= Directions =
Extract, in full, the lines below, beginning at the first and ending with the line that contains "R_EDGE = 0.012". Pictures do not belong in the copy.
++++ Data segment ++++
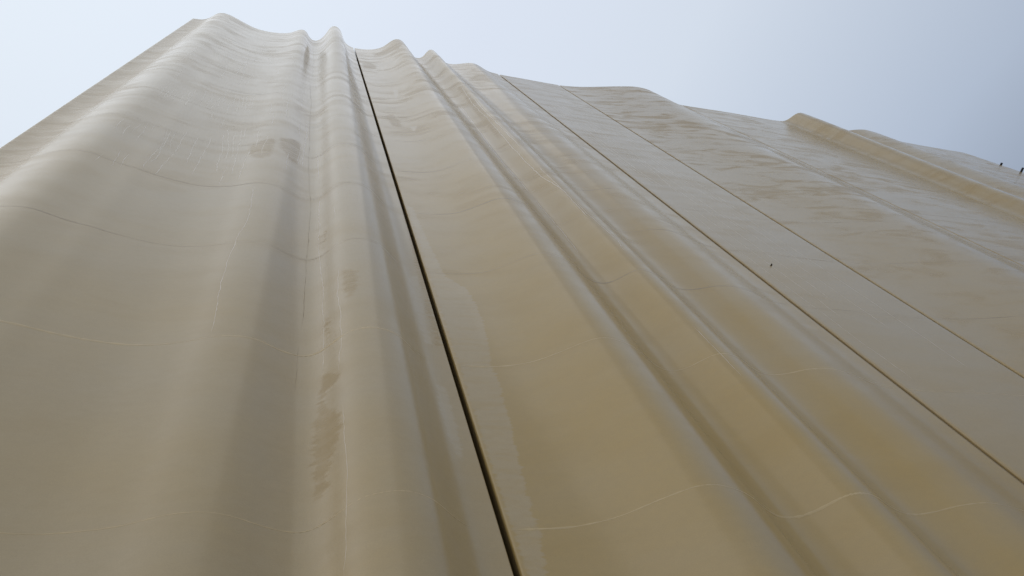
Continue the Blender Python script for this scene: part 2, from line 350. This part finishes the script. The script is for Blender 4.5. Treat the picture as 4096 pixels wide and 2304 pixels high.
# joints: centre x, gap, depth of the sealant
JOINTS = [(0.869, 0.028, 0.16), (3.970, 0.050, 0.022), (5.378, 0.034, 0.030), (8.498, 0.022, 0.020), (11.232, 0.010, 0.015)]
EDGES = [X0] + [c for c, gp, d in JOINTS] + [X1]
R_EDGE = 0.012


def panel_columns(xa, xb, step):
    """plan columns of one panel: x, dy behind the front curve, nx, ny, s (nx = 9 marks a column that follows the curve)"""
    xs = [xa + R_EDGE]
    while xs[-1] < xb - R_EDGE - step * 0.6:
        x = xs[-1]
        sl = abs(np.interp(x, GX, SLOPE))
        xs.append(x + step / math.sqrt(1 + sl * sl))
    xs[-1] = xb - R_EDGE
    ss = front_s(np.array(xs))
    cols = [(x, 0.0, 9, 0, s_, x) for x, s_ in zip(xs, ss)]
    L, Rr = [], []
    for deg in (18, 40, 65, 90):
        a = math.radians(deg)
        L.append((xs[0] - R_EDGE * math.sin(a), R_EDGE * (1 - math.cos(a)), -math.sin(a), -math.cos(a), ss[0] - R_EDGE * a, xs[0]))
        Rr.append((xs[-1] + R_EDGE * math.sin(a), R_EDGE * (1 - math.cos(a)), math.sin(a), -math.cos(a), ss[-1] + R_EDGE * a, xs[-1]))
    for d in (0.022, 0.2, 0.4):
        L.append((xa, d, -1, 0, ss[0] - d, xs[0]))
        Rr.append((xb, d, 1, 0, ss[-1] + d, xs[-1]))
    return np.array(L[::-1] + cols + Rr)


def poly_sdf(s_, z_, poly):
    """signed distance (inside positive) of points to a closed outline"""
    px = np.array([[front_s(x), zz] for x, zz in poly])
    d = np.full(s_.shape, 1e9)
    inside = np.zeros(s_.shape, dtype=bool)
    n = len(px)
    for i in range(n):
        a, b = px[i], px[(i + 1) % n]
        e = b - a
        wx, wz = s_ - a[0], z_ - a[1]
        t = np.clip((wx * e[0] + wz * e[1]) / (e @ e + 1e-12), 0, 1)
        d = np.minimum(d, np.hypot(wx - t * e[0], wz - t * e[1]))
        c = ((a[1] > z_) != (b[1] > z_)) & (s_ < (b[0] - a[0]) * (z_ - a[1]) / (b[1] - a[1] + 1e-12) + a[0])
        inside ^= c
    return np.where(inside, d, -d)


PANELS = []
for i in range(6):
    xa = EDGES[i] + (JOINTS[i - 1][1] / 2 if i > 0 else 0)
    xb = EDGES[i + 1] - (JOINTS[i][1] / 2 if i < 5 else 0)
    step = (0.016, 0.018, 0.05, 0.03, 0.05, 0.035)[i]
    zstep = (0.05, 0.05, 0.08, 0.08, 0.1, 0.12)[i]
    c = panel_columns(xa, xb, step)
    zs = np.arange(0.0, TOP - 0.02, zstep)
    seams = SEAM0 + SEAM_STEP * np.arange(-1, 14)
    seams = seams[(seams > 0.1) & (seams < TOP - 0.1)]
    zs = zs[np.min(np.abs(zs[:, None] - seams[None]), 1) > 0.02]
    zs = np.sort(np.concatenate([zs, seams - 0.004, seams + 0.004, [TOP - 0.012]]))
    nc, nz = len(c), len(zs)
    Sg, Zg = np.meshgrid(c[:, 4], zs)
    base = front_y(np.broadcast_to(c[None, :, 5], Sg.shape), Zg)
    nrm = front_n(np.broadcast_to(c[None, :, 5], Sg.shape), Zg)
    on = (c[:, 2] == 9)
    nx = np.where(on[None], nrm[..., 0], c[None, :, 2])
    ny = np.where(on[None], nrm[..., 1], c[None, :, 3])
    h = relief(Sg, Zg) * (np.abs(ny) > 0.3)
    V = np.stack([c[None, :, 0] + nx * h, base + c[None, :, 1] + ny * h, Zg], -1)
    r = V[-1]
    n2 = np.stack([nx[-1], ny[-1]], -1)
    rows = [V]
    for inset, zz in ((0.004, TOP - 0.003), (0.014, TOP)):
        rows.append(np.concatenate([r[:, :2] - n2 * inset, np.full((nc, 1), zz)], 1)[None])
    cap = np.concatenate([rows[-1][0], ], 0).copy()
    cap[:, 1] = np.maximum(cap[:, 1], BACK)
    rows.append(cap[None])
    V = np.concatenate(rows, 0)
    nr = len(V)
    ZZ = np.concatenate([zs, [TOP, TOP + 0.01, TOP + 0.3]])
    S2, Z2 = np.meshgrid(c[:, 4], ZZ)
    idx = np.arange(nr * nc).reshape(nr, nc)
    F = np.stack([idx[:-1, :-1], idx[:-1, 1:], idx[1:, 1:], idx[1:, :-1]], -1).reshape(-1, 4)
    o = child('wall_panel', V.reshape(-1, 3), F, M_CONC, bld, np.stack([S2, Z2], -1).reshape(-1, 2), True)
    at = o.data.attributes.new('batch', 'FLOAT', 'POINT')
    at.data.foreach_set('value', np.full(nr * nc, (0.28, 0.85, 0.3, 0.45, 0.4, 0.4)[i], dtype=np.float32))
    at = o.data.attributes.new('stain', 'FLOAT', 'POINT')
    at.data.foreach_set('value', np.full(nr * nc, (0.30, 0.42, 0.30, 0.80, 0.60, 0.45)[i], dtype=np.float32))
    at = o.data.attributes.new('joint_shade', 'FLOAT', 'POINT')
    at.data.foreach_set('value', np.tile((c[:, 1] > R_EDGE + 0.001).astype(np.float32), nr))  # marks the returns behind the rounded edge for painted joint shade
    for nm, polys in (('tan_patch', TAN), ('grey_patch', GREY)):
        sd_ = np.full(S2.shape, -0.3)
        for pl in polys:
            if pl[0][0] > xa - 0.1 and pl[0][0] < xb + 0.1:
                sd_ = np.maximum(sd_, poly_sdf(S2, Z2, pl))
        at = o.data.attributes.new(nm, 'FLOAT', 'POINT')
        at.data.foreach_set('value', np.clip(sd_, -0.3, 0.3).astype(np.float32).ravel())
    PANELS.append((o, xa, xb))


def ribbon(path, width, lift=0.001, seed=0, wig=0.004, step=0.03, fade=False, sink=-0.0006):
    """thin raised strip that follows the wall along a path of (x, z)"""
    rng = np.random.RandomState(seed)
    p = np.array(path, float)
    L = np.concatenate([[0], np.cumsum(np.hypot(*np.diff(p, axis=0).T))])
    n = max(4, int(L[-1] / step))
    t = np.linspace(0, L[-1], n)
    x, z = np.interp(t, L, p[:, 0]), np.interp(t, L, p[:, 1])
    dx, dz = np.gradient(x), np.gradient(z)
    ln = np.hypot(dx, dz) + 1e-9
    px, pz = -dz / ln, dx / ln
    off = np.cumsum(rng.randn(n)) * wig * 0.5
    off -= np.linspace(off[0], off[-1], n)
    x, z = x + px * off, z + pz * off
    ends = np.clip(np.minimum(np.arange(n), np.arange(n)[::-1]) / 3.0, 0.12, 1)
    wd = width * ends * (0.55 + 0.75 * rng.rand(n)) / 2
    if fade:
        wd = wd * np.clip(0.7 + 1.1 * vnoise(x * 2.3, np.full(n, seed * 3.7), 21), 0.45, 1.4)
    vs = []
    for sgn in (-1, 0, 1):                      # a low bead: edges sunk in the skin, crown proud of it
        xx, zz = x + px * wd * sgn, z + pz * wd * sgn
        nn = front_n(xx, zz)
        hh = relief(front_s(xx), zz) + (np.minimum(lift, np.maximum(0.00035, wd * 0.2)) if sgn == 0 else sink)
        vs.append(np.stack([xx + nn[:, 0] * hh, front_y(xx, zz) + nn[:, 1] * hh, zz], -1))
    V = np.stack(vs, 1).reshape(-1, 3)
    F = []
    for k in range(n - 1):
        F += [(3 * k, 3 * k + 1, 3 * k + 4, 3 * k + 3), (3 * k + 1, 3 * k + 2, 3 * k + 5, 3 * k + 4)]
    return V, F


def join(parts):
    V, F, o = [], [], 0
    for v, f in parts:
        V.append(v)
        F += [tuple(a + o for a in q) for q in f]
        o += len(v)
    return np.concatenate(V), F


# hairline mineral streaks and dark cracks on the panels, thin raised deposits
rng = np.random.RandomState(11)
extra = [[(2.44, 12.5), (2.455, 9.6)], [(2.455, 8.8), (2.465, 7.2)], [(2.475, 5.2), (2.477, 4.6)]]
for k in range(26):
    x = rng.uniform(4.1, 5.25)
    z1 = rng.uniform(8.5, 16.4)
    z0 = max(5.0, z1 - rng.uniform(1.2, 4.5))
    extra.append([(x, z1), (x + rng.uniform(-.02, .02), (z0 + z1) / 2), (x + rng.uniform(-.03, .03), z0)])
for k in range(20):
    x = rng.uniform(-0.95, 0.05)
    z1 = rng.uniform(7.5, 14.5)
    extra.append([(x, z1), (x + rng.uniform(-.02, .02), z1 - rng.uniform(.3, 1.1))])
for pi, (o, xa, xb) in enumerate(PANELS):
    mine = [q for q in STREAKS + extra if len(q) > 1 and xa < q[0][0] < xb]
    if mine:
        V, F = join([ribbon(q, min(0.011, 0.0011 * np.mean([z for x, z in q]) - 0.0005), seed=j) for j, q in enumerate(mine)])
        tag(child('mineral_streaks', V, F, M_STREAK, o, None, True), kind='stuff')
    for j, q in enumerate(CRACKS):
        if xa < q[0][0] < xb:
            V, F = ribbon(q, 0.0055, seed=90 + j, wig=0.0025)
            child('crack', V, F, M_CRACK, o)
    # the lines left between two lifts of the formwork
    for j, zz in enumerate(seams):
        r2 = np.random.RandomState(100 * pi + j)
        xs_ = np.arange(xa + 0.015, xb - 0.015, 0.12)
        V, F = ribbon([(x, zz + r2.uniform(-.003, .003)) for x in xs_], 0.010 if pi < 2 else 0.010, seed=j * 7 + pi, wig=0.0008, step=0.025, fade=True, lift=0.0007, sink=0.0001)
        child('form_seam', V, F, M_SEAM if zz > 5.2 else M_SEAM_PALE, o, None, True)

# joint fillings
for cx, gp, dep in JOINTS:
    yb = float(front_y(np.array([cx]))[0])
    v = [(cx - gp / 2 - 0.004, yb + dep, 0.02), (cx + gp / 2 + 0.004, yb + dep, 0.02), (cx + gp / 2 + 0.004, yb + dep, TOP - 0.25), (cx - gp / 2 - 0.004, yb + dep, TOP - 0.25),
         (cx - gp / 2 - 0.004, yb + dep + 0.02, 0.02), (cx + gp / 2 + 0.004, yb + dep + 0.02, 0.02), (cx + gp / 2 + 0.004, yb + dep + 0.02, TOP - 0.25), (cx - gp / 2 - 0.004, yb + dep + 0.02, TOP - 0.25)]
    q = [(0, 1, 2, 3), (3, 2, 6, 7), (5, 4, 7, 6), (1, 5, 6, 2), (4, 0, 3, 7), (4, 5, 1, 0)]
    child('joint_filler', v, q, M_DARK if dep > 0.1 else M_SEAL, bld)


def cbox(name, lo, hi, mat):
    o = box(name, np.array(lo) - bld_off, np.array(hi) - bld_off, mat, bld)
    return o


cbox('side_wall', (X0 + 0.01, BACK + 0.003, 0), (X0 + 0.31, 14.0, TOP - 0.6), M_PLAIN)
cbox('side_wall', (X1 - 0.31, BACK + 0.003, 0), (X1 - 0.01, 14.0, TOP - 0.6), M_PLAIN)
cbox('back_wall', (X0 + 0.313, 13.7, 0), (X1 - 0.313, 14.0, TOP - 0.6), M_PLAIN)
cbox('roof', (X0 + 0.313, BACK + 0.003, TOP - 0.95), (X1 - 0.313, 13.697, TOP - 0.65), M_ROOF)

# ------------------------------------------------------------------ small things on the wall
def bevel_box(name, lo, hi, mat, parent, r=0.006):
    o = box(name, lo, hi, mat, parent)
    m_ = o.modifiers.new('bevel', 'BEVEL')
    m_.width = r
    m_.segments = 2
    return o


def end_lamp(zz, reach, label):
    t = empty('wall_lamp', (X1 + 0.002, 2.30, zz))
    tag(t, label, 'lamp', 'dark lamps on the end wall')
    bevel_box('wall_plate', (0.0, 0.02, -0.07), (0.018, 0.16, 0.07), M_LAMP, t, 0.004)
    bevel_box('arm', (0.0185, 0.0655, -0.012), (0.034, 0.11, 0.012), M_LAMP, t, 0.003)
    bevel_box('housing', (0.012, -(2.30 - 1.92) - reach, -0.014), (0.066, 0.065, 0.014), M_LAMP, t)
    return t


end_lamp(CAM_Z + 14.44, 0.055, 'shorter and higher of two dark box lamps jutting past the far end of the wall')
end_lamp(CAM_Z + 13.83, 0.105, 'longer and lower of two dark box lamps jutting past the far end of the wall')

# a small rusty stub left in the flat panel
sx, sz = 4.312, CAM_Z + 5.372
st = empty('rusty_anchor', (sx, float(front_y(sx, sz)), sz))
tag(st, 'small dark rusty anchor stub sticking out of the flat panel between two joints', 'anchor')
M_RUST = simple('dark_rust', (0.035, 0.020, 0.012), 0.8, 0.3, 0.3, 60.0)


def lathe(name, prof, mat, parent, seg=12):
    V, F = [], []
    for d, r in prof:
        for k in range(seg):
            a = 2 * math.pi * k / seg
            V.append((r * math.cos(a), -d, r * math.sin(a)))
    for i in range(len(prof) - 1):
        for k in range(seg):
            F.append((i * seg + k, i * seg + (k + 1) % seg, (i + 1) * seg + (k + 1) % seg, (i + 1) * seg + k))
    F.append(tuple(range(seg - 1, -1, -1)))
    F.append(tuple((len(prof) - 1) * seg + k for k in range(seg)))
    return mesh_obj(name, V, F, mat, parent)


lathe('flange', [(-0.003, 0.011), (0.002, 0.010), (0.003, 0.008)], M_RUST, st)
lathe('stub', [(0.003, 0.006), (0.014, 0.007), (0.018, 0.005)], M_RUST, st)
++++
= Right answer =
Continue the Blender Python script for this scene: part 2, from line 350. This part finishes the script. The script is for Blender 4.5. Treat the picture as 4096 pixels wide and 2304 pixels high.
# joints: centre x, gap, depth of the sealant
JOINTS = [(0.869, 0.028, 0.16), (3.970, 0.050, 0.022), (5.378, 0.034, 0.030), (8.498, 0.022, 0.020), (11.232, 0.010, 0.015)]
EDGES = [X0] + [c for c, gp, d in JOINTS] + [X1]
R_EDGE = 0.012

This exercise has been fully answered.